Take good care of yourself,

Steve
 
Midnight,

I agree with the other guys here. There's something that's raising the warning lights here and it's better to listen to them than not.

I think it was great that you shared your history with this man. Perhaps he needed your perspective to start coming to terms with his situation. However, it seems, at least according to what you wrote, that part of his healing is to tell you how to handle yours. That is unhealthy for both of you.

Follow your own heart and trust yourself. I'm sure you;ll do what's right for you. I know that must sound like a cop-ou tot you, but it's better for the solution to come from yourself than someone else.

Just a thought for you. I hope everything turns out all right and that you are well right now.

Peace,

Scot
 
Midnight
I don't think it would be healthy for either of you to remain in the same apartment or room.
The temptation to try to 'heal' each other might be too great, and if you're both in the early stages then that just wouldn't work.

Remain as friendly as possible, the support of another survivor you can actually see and talk to is so strong it's worth the effort to maintain some kind of friendship.

But for both your sakes, I think you'll be better off somewhere else.

Dave
 
Midnight I add my concurrence with what Dave has said. Be friends and be able to talk about your sa with one another but that is all. By staying together you could both put yourselves in harms way.
 
Hi Midnight--

Been thinking about what you've asked and what the other guys have written, and while I agree that you should probably obey your instincts, you seem to have conflicting instinctual reactions. One side seems to be saying, "this guy scares me and I should stay away," and the other seems to be saying "deep down I know that I have something to learn from this person."

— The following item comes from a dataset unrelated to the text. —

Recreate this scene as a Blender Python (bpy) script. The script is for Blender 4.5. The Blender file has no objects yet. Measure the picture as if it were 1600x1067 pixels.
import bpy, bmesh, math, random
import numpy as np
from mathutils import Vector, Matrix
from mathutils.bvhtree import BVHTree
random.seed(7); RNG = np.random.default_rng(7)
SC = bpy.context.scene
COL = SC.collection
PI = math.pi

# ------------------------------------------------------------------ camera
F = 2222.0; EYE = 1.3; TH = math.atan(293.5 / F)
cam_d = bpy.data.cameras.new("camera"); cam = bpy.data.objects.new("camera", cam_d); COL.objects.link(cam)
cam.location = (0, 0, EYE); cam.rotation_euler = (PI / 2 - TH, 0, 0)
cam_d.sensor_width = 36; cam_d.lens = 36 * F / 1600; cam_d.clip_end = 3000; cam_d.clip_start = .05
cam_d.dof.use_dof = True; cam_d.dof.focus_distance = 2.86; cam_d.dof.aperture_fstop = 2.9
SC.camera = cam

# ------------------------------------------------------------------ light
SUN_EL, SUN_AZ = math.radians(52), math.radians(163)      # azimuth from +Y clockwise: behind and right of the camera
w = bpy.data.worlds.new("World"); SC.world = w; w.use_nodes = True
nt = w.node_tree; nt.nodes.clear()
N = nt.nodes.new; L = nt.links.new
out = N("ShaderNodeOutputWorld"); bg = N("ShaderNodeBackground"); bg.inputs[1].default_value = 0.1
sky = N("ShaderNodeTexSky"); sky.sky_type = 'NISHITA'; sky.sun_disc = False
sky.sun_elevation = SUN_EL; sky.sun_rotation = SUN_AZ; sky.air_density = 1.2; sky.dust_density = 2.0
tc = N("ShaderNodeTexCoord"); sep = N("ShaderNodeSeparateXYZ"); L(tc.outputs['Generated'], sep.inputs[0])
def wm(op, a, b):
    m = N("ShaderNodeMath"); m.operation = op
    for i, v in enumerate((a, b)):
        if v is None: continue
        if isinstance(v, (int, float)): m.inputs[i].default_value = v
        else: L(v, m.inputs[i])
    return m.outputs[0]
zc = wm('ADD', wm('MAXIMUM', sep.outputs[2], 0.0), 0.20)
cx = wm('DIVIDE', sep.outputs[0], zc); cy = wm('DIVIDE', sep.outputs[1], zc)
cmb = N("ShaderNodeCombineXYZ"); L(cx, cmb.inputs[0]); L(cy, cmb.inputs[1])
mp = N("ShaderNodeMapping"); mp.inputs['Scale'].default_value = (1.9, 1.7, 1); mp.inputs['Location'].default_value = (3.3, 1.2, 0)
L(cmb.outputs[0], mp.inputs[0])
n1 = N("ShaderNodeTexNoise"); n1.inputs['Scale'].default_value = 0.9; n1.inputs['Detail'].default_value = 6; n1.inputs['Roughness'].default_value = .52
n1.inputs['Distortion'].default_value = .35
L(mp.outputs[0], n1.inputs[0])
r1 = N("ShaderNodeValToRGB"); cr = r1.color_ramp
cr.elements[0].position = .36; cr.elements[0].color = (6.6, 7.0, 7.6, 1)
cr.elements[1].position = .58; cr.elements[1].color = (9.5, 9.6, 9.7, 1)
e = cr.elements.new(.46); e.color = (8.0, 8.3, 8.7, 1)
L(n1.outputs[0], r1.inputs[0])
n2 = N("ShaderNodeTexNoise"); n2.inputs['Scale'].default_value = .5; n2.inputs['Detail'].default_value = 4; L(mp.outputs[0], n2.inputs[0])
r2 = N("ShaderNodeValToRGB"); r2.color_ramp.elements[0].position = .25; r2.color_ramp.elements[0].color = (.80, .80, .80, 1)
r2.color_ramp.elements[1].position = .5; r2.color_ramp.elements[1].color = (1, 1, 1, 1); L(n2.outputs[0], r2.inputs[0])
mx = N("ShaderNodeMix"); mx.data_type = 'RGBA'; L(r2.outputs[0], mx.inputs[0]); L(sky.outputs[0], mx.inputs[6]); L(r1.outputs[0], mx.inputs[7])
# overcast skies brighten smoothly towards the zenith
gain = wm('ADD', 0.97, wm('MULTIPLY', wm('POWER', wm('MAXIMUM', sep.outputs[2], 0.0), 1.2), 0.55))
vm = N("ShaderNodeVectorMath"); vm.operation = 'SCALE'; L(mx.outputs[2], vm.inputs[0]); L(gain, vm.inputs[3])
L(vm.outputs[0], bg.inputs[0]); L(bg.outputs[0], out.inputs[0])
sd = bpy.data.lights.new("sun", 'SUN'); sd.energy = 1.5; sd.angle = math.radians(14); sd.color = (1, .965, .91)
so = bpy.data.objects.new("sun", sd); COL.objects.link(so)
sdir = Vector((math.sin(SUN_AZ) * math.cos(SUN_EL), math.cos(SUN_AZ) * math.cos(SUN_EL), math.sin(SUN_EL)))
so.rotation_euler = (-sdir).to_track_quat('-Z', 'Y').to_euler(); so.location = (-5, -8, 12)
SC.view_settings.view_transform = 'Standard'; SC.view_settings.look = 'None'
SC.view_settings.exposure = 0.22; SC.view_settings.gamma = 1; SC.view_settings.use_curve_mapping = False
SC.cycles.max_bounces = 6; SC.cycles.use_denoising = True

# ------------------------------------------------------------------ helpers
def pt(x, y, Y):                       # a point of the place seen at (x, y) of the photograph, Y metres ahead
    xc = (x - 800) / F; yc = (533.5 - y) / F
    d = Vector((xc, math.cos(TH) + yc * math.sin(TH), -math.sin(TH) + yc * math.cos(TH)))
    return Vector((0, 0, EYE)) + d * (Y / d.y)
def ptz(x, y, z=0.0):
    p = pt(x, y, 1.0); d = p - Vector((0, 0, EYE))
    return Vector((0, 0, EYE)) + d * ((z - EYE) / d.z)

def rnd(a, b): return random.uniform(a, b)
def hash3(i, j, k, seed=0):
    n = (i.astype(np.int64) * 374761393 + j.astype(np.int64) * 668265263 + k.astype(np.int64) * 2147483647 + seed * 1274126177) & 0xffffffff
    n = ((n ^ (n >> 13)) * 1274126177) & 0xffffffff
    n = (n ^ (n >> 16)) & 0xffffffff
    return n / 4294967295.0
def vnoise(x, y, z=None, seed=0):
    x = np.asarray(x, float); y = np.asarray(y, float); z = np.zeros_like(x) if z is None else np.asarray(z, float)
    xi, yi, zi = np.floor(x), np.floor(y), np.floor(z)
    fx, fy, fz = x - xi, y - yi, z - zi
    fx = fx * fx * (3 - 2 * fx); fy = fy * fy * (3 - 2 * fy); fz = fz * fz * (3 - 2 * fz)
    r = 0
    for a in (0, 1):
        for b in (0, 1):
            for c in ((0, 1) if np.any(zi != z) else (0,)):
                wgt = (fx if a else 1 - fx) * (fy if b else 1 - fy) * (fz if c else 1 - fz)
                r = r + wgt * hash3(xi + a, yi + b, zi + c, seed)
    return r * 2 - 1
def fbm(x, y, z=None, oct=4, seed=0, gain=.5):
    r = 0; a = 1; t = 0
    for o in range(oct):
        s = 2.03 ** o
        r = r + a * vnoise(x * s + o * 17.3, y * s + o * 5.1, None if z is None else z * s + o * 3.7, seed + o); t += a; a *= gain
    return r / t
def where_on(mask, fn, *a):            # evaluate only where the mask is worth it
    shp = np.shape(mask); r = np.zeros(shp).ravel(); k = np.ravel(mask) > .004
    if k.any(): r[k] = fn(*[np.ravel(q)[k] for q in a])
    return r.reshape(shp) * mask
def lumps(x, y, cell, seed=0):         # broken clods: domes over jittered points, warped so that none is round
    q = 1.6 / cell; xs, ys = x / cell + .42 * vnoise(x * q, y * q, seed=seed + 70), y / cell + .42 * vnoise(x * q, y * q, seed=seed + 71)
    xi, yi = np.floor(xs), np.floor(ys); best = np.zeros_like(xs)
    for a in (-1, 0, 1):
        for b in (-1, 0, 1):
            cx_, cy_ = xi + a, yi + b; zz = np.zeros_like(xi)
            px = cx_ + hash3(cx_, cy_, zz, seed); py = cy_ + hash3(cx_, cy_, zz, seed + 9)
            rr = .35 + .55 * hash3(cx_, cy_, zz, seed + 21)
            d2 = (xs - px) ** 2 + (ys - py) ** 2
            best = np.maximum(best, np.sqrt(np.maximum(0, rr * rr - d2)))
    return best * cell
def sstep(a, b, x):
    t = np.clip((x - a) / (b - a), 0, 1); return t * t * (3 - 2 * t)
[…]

So I would say take a deep breath and openly consider your relationship with your roommate and see what it really is. I sounds like it's very complicated, so let it take on its fullness, then see what harm can come to you from exploring it.

I know for me, I'm afraid of things that are bad for me, but I'm also often afraid of things that are likely to open doors. The second set of fears is really frustrating and has led to some real regrets in my life.

I don't want to try to push you either way on this, as I can't remember exactly what scared you about the guy in the first place. But I totally agree with Freedom. Figure out what is going on before you jump the gun. Believe in yourself, but also look deeply inside and see what you find.

You clearly opened a door in your conversation with your roommate. He may never before have admitted to his own pain publicly. There may be a transformation in process that could be very healing to see and to be a part of. It could be that you are scared of some similarities...the things that led you to guess correctly that he was abused. If that's the case, you might really help one another.

If when you look inside yourself you see real danger signs, then listen to them. But don't run away no matter what. Do the leaving kindly and comfortably. You can always leave, so you have control over the potentially scary part of the situation. That means you don't have to be worried, you can really take the time to look, explore the possibilities and decide comfortably what you want to do. It doesn't have to be a rush. You shared something profound with one another. That's something to honor.

Hope that helps. I guess I'm wondering about what it would mean to have someone close who really could see the whole picture. Might be great. Could be terrible. I'd have to really like the guy deep down for it to work.